POR FRANCISCO DANDÃO
Delmar Boaventura Mota, o Bico-Bico, nascido em Rio Branco no dia 27 de dezembro de 1944, foi sem nenhum exagero o maior ponteiro-direito da história do futebol acreano. Medindo menos de 1,60m de altura, ele infernizou a vida dos laterais que tentaram marcá-lo, com dribles curtos e alta velocidade rumo à linha de fundo, durante as décadas de 1960 e 1970.
A carreira do Bico-Bico começou cedo, aos 14 anos, na equipe de juvenis do Rio Branco, no início de 1959, levado pelo então zagueiro Campos Pereira.
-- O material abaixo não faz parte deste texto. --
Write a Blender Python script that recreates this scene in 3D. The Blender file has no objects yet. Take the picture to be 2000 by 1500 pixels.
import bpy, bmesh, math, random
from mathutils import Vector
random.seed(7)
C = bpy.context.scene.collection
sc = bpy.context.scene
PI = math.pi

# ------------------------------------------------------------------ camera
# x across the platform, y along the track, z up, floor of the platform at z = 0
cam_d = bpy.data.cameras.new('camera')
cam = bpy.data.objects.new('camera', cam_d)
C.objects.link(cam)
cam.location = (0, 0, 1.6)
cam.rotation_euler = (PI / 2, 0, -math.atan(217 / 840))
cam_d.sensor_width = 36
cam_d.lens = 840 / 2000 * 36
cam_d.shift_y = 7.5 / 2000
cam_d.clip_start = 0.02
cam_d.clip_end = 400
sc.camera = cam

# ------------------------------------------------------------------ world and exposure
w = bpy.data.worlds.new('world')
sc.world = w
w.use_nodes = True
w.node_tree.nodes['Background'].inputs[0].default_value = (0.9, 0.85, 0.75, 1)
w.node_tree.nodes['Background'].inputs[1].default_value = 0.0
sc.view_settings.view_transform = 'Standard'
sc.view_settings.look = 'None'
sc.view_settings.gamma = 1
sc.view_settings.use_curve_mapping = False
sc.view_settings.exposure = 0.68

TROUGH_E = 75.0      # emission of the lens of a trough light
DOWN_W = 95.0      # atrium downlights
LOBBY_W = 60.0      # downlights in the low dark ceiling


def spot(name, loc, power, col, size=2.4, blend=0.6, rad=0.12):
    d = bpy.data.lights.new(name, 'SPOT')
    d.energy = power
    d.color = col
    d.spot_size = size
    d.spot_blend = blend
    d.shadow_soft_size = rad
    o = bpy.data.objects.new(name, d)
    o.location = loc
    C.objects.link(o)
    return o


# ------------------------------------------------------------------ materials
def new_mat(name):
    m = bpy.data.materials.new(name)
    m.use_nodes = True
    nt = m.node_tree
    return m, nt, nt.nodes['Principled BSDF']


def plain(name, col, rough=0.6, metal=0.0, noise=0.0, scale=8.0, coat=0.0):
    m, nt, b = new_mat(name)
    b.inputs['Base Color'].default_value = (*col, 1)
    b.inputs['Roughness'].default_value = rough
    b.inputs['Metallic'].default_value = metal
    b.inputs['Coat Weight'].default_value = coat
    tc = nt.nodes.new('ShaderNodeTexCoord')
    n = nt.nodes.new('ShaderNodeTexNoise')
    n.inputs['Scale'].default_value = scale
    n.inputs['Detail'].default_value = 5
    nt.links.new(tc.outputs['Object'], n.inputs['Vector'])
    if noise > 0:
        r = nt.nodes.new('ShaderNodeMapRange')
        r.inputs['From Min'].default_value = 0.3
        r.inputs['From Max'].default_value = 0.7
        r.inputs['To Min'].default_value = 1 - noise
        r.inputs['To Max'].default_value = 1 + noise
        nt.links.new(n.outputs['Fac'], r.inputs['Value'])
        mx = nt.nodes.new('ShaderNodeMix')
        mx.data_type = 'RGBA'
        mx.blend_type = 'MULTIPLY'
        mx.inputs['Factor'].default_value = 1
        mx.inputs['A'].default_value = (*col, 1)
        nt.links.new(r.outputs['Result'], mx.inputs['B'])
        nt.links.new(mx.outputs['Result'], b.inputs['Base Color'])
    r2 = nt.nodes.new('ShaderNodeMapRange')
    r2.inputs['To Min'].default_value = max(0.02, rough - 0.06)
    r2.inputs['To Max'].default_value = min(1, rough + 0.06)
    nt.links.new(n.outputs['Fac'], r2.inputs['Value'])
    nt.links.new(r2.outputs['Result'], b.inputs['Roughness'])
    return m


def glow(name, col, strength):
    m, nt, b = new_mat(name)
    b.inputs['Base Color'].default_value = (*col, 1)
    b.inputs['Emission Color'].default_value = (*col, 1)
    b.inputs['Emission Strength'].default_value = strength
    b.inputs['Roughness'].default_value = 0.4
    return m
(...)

Depois de um ano nessa categoria de base, ele começou a ser convocado para o time de cima. Mas, como era muito jovem, foi pouco aproveitado e no ano seguinte, 1961, ele se mudou para o Independência.
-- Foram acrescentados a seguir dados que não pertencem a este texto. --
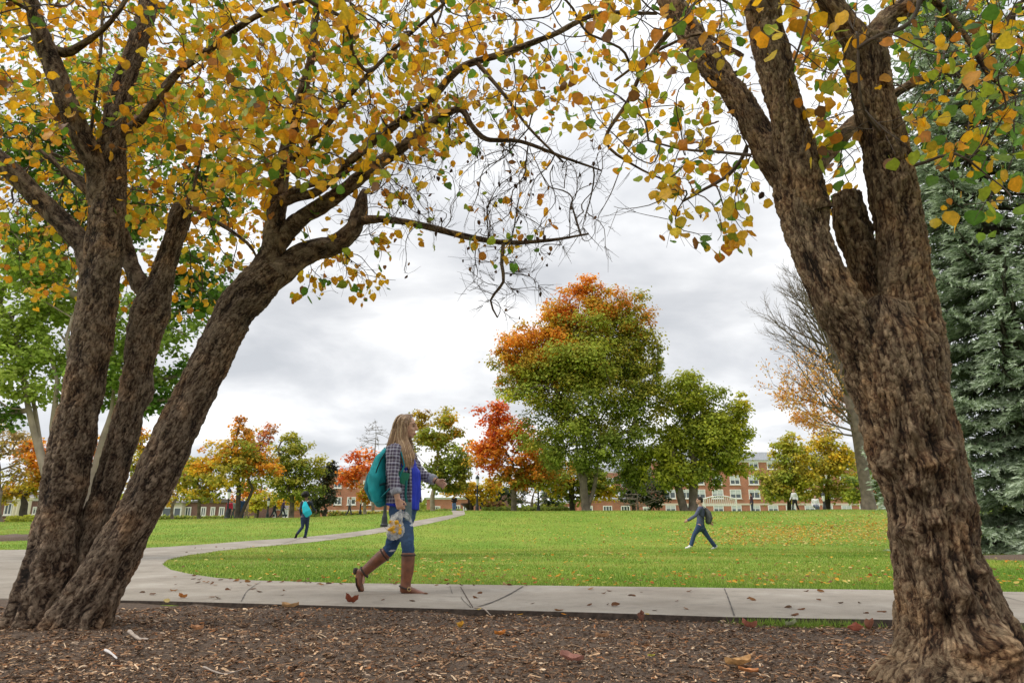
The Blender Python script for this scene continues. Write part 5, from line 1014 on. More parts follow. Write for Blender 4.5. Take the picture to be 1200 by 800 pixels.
building('brick_building', 'long dark red brick building with paired white windows on the left', 214, 297, 92, 588.5, 'brick_dark', 10, [(220.5, 599, 7, 11, dict(panes=2, blind=.0)), (238.5, 599, 6, 11, dict(panes=2, blind=.0)), (249.5, 599, 5.5, 11, dict(panes=2, blind=.0)), (260, 599, 6, 11, dict(panes=2, blind=.0)), (283, 599, 6, 11, dict(panes=2, blind=.3))], (), ('gable', 5, .3, 'slate_dark'))
building('glazed_porch', 'cream porch with dark glazing left of the dark brick building', 183, 213.7, 91, 589, 'cream', 4, [(195.5, 600, 11, 12, dict(panes=1, blind=.0)), (208, 600, 9, 12, dict(panes=1, blind=.0))], [(588.5, 2, 'cream')], ('mansard', 2.2, .3, 'slate_dark'))
building('pale_building', 'pale pinkish low building behind the dark walkers', 302, 345, 100, 596, 'brick', 8, [(319, 602, 9, 8, W2), (334, 602, 8, 8, W2), (309, 602, 6, 7, W2)], [(596.5, 2, 'white')], ('hip', 5, .2, 'slate_dark'))
_, o_, x0, x1, zt = building('columned_building', 'brick building with cream columned porch at the far left edge', -60, 58, 82, 583, 'brick_dark', 10, [(10, 596, 9, 14, dict(panes=2, blind=.0)), (42, 598, 7, 9, dict(panes=2, blind=.4))], [(584, 5, 'white')], ('hip', 10, .4, 'slate_dark'))
rt = bpy.data.objects[_.name]
for px in (-4, 17, 21, 33):
    q = at(px, 598, 80.6); Geo().lathe((q[0], 80.6, o_[2]), [(.34, 0), (.34, .25), (.25, .3), (.22, zt - o_[2] - .4), (.32, zt - o_[2] - .3), (.32, zt - o_[2] - .01)], 14).build('column', M['cream'], rt, o_)

# ------------------------------------------------------------------ lamp posts
def lamp(label, px, Y_, pyt, glass_up=True):
    b0 = at(px, 602, Y_); base = np.array([b0[0], Y_, float(terr(b0[0], Y_))]); H_ = at(px, pyt, Y_)[2] - base[2]; root = thing('street_lamp', label, 'street lamp', base, 'black lantern lamp posts round the lawn')
    Geo().lathe((0, 0, 0), [(.18, 0), (.18, .10), (.14, .14), (.12, .42), (.085, .55), (.075, .62)], 14).build('base', M['iron'], root, smooth=False)
    Geo().lathe((0, 0, 0), [(.075, .60), (.06, H_ * .5), (.05, H_ - .86), (.085, H_ - .83), (.085, H_ - .78), (.05, H_ - .74)], 12).build('pole', M['iron'], root)
    Geo().lathe((0, 0, 0), [(.06, H_ - .735), (.08, H_ - .68), (.115, H_ - .38), (.11, H_ - .30)], 10).build('lantern', M['lampglass'], root)
    Geo().lathe((0, 0, 0), [(.15, H_ - .297), (.14, H_ - .22), (.10, H_ - .10), (.04, H_ - .07), (.035, H_)], 12).build('cap', M['iron'], root)
for a in (('tall lamp post in front of the dark brick building', 266, 48, 571), ('lamp post beside the pale lemon sapling', 313.5, 60, 582), ('lamp post next to the tiered fountain', 559, 50, 556), ('lamp post between the red orange maple and the tallest maple', 631, 52, 565),
          ('slender lamp post in front of the dense yew shaped trees', 967, 56, 576), ('dark lamp post in front of the brick dormitory', 422, 62, 580), ('nearest lamp post, mostly hidden behind the woman with backpack', 451, 31, 528)): lamp(*a)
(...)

Foi no Tricolor do Marinho Monte que a estrela do Bico-Bico brilhou com mais intensidade. Inúmeros torcedores, incluindo aí os de outros clubes, costumavam ir ao estádio só para vê-lo em ação. Por conta da sua habilidade, os zagueiros tentavam, via de regra, pará-lo abusando das entradas violentas. Mas ele jamais se intimidou e respondia sempre na bola.
Em 1966, ele tentou repetir as suas atuações com a camisa do Vasco da Gama. Mas a nova parceria não deu certo. No time cruzmaltino ele não teve o mesmo desempenho dos anos anteriores. Quem acompanhou a sua trajetória diz que foi o único ano ruim da carreira dele. De certa forma, tudo indicava que o destino dele estava visceralmente ligado ao Tricolor de Aço.
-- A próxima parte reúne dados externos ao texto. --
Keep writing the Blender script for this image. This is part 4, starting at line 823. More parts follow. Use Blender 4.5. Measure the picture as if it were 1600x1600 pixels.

Volta à boa casa e títulos
Em 1967, Bico-Bico voltou ao Independência, onde permaneceu até o final de carreira, dez anos depois. Foi um tempo suficiente para fazê-lo ganhar três títulos estaduais (1970, 1972 e 1974), ao lado de outros nomes lendários do futebol acreano, como Zé Augusto, Chico Alab, João Carneiro, Aldemir Lopes, Jangito, Nostradamus, Escapulário, Palheta, Flávio… etc.
Foi uma época também de muitos gols marcados. É que, apesar de jogar pelas extremidades do campo (às vezes ele era escalado na ponta-esquerda), Bico-Bico costumava entrar driblando em velocidade, numa trajetória diagonal, estabelecendo um caminho entre o lateral e um dos zagueiros centrais. Nessas situações, ele mandava a bomba do bico da área.
Dois desses gols Bico-Bico costumava contar sempre que se encontrava em uma roda de memórias. O primeiro, contra o Paysandu, de Belém, quando ele, aproveitando um rebote de uma bola chutada no travessão, pelo também atacante Ociraldo, dominou no peito e mandou de primeira sem deixar cair. O goleiro nem se mexeu e o jogo acabou empatado.
O outro gol que o ponteiro costumava lembrar nas suas conversas aconteceu num jogo contra o Floresta, time pequeno que tomava goleadas de todo mundo. “Não foi um gol bonito, foi um gol importante”, ele dizia. É que o Floresta, nesse dia, resolvera engrossar o caldo e estava segurando o empate até o final. Bico-Bico fez o gol da vitória Tricolor já nos acréscimos.
Convites de outros centros
Praticamente todas as equipes que jogavam amistosos no Acre tratavam de convidar Bico-Bico para fazer parte dos seus elencos. Dos estados do Amazonas e do Pará, então, choviam convites para o craque se profissionalizar. Tímido e profundamente ligado à sua terra natal, a todos ele recusava com um eterno sorriso nos lábios. Jamais quis sair de Rio Branco.
Em 1968, a propósito de convites para se profissionalizar como jogador de futebol, surgiu a sua maior oportunidade de vestir a camisa de um time de outro Estado. É que ele passava férias no Ceará e todas as tardes batia a sua peladinha na praia. Um olheiro do Fortaleza o viu em ação e o convidou para fazer um período de testes. Ele, porém, não aceitou o convite.
A tese entre os torcedores e jogadores contemporâneos do Bico-Bico é a de que ele não aceitava os convites para jogar em outros centros porque era um boêmio inveterado, empreendendo longas farras nos bares da capital acreana. O que tornava incompatível uma carreira como jogador profissional. O detalhe pitoresco, nesse sentido, é que ele quanto mais bebia, mais jogava!
Bico-Bico, denominado o “Garrincha do Acre”, ironicamente, tal e qual o craque que lhe emprestava o apelido comparativo, faleceu vítima de uma cirrose hepática, aos 64 anos, em setembro de 2009. O seu nome, a sua memória e as suas histórias, porém, jamais poderão ser esquecidos por todos aqueles que tiveram a “boa ventura” de vê-lo brincando de jogar bola.